Devising the means to eliminate nuclear weapons on a global basis is a difficult task. How can the inequalities felt in the world, including among the nuclear weapon states, be overcome? Can the United Nations possibly establish a rigorous mechanism to prevent nuclear arms from ever falling in the hands of terrorists? If someone says that nuclear weapons can be eliminated in 10 years, I would like to ask: "Are you sure?" I do not have sufficient courage to set a target year for nuclear abolition. However, if I said that nuclear weapons could be eliminated in 30 years, which would be nearly 100 years after the atomic bombings, I would end up insulting the potential of human beings.

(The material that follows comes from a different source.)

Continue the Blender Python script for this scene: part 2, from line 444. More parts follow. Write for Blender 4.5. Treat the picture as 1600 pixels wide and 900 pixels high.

Edward Said took an optimistic view of the Palestinian issue. I also maintain hope for nuclear abolition because of the human penchant for effort. I can say that I believe abolition will be realized. Living for nuclear abolition means to see the issue of the atomic bombings as a universal issue for human beings without betraying those who perished in the bombings. It also means recovering the real meaning and power of the stereotyped expression the "heart of Hiroshima."


Kenzaburo Oe
Mr. Oe was born in 1935 in Ehime Prefecture. While studying French literature at the University of Tokyo in 1958, he won the Akutagawa Award for "Shiiku" ("The Catch"). In 1994, Mr. Oe was awarded the Nobel Prize in Literature for creating "a disconcerting picture of the human predicament today" through "Kojinteki na Taiken" ("A Personal Matter"), "Man'engan'nen no Futtoboru" ("The Silent Cry"), and "Natsukashii Toshi eno Tegami" ("Letters to My Sweet Bygone Years"), among other works. Following "Sayonara Watashi no Honyo!" ("Farewell, My Books!") and other books, Mr. Oe published "Suishi" ("Death by Water") at the end of last year, in which he, in a forest on Shikoku Island, explored the spirit of the times his father, who died at the end of World War II, was alive.